— START —
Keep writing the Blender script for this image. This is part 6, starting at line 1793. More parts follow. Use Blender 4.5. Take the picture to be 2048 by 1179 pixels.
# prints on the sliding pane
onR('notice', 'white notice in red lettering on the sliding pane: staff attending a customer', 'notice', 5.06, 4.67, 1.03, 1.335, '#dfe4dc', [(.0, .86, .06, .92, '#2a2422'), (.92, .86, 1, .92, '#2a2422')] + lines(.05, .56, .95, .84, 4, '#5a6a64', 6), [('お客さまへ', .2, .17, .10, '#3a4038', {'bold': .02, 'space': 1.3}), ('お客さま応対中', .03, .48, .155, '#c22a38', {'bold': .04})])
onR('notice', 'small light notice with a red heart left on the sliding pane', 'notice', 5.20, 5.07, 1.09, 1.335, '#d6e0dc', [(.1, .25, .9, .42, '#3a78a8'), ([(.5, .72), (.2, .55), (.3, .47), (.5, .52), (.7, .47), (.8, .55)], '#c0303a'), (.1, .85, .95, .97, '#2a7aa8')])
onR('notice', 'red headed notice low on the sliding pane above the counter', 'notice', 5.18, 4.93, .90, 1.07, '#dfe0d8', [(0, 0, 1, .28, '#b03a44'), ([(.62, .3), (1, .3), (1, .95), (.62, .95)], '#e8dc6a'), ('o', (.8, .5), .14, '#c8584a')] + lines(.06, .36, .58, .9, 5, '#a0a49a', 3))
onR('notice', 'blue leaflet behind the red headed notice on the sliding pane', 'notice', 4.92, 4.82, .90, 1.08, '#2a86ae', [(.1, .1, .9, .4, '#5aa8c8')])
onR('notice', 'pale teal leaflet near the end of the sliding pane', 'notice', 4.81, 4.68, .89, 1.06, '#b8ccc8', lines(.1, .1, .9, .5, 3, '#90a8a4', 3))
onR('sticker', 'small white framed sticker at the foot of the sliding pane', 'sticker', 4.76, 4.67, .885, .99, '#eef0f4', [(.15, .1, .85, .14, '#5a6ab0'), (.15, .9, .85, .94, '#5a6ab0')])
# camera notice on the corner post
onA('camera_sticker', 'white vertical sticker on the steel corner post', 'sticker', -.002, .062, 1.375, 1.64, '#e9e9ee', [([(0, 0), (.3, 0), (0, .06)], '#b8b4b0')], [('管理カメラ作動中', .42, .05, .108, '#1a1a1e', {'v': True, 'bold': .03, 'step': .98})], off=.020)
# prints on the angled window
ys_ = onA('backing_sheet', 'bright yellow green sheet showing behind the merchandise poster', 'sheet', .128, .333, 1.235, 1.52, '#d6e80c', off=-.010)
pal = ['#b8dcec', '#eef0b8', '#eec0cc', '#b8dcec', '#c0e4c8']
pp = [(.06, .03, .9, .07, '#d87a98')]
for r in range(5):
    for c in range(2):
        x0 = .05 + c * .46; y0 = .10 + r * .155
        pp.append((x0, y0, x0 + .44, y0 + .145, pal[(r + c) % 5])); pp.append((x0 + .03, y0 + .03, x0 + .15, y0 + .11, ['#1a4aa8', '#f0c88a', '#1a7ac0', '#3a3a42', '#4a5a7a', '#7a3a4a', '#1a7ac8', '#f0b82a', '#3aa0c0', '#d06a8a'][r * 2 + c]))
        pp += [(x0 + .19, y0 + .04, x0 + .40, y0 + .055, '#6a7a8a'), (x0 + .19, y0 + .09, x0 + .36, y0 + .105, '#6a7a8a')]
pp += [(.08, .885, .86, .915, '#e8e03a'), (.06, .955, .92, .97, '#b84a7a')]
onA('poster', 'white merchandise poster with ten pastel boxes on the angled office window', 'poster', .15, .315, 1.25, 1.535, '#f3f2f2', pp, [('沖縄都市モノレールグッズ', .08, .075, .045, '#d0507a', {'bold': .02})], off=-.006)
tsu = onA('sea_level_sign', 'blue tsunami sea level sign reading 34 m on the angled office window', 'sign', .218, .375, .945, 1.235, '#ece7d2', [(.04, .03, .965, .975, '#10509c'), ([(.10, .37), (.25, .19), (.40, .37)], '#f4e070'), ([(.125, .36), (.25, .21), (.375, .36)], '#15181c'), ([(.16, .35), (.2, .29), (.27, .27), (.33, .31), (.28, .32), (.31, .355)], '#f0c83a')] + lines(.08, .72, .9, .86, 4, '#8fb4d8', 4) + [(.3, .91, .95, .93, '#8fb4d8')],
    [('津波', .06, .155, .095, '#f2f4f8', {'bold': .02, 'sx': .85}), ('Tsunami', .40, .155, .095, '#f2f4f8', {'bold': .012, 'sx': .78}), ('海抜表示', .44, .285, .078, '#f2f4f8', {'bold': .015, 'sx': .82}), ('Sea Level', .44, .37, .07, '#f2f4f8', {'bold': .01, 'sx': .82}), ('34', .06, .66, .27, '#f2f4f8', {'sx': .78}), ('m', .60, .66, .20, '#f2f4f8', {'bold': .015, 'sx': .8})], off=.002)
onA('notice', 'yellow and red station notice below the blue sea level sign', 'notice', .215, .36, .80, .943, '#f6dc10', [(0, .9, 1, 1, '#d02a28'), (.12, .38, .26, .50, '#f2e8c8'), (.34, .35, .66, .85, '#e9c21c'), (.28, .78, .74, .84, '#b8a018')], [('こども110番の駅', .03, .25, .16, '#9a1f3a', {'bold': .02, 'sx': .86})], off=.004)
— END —
● **Brief**:
The listing above must be transcribed exactly, line by line.

● **Output of the exercise**:
Keep writing the Blender script for this image. This is part 6, starting at line 1793. More parts follow. Use Blender 4.5. Take the picture to be 2048 by 1179 pixels.
# prints on the sliding pane
onR('notice', 'white notice in red lettering on the sliding pane: staff attending a customer', 'notice', 5.06, 4.67, 1.03, 1.335, '#dfe4dc', [(.0, .86, .06, .92, '#2a2422'), (.92, .86, 1, .92, '#2a2422')] + lines(.05, .56, .95, .84, 4, '#5a6a64', 6), [('お客さまへ', .2, .17, .10, '#3a4038', {'bold': .02, 'space': 1.3}), ('お客さま応対中', .03, .48, .155, '#c22a38', {'bold': .04})])
onR('notice', 'small light notice with a red heart left on the sliding pane', 'notice', 5.20, 5.07, 1.09, 1.335, '#d6e0dc', [(.1, .25, .9, .42, '#3a78a8'), ([(.5, .72), (.2, .55), (.3, .47), (.5, .52), (.7, .47), (.8, .55)], '#c0303a'), (.1, .85, .95, .97, '#2a7aa8')])
onR('notice', 'red headed notice low on the sliding pane above the counter', 'notice', 5.18, 4.93, .90, 1.07, '#dfe0d8', [(0, 0, 1, .28, '#b03a44'), ([(.62, .3), (1, .3), (1, .95), (.62, .95)], '#e8dc6a'), ('o', (.8, .5), .14, '#c8584a')] + lines(.06, .36, .58, .9, 5, '#a0a49a', 3))
onR('notice', 'blue leaflet behind the red headed notice on the sliding pane', 'notice', 4.92, 4.82, .90, 1.08, '#2a86ae', [(.1, .1, .9, .4, '#5aa8c8')])
onR('notice', 'pale teal leaflet near the end of the sliding pane', 'notice', 4.81, 4.68, .89, 1.06, '#b8ccc8', lines(.1, .1, .9, .5, 3, '#90a8a4', 3))
onR('sticker', 'small white framed sticker at the foot of the sliding pane', 'sticker', 4.76, 4.67, .885, .99, '#eef0f4', [(.15, .1, .85, .14, '#5a6ab0'), (.15, .9, .85, .94, '#5a6ab0')])
# camera notice on the corner post
onA('camera_sticker', 'white vertical sticker on the steel corner post', 'sticker', -.002, .062, 1.375, 1.64, '#e9e9ee', [([(0, 0), (.3, 0), (0, .06)], '#b8b4b0')], [('管理カメラ作動中', .42, .05, .108, '#1a1a1e', {'v': True, 'bold': .03, 'step': .98})], off=.020)
# prints on the angled window
ys_ = onA('backing_sheet', 'bright yellow green sheet showing behind the merchandise poster', 'sheet', .128, .333, 1.235, 1.52, '#d6e80c', off=-.010)
pal = ['#b8dcec', '#eef0b8', '#eec0cc', '#b8dcec', '#c0e4c8']
pp = [(.06, .03, .9, .07, '#d87a98')]
for r in range(5):
    for c in range(2):
        x0 = .05 + c * .46; y0 = .10 + r * .155
        pp.append((x0, y0, x0 + .44, y0 + .145, pal[(r + c) % 5])); pp.append((x0 + .03, y0 + .03, x0 + .15, y0 + .11, ['#1a4aa8', '#f0c88a', '#1a7ac0', '#3a3a42', '#4a5a7a', '#7a3a4a', '#1a7ac8', '#f0b82a', '#3aa0c0', '#d06a8a'][r * 2 + c]))
        pp += [(x0 + .19, y0 + .04, x0 + .40, y0 + .055, '#6a7a8a'), (x0 + .19, y0 + .09, x0 + .36, y0 + .105, '#6a7a8a')]
pp += [(.08, .885, .86, .915, '#e8e03a'), (.06, .955, .92, .97, '#b84a7a')]
onA('poster', 'white merchandise poster with ten pastel boxes on the angled office window', 'poster', .15, .315, 1.25, 1.535, '#f3f2f2', pp, [('沖縄都市モノレールグッズ', .08, .075, .045, '#d0507a', {'bold': .02})], off=-.006)
tsu = onA('sea_level_sign', 'blue tsunami sea level sign reading 34 m on the angled office window', 'sign', .218, .375, .945, 1.235, '#ece7d2', [(.04, .03, .965, .975, '#10509c'), ([(.10, .37), (.25, .19), (.40, .37)], '#f4e070'), ([(.125, .36), (.25, .21), (.375, .36)], '#15181c'), ([(.16, .35), (.2, .29), (.27, .27), (.33, .31), (.28, .32), (.31, .355)], '#f0c83a')] + lines(.08, .72, .9, .86, 4, '#8fb4d8', 4) + [(.3, .91, .95, .93, '#8fb4d8')],
    [('津波', .06, .155, .095, '#f2f4f8', {'bold': .02, 'sx': .85}), ('Tsunami', .40, .155, .095, '#f2f4f8', {'bold': .012, 'sx': .78}), ('海抜表示', .44, .285, .078, '#f2f4f8', {'bold': .015, 'sx': .82}), ('Sea Level', .44, .37, .07, '#f2f4f8', {'bold': .01, 'sx': .82}), ('34', .06, .66, .27, '#f2f4f8', {'sx': .78}), ('m', .60, .66, .20, '#f2f4f8', {'bold': .015, 'sx': .8})], off=.002)
onA('notice', 'yellow and red station notice below the blue sea level sign', 'notice', .215, .36, .80, .943, '#f6dc10', [(0, .9, 1, 1, '#d02a28'), (.12, .38, .26, .50, '#f2e8c8'), (.34, .35, .66, .85, '#e9c21c'), (.28, .78, .74, .84, '#b8a018')], [('こども110番の駅', .03, .25, .16, '#9a1f3a', {'bold': .02, 'sx': .86})], off=.004)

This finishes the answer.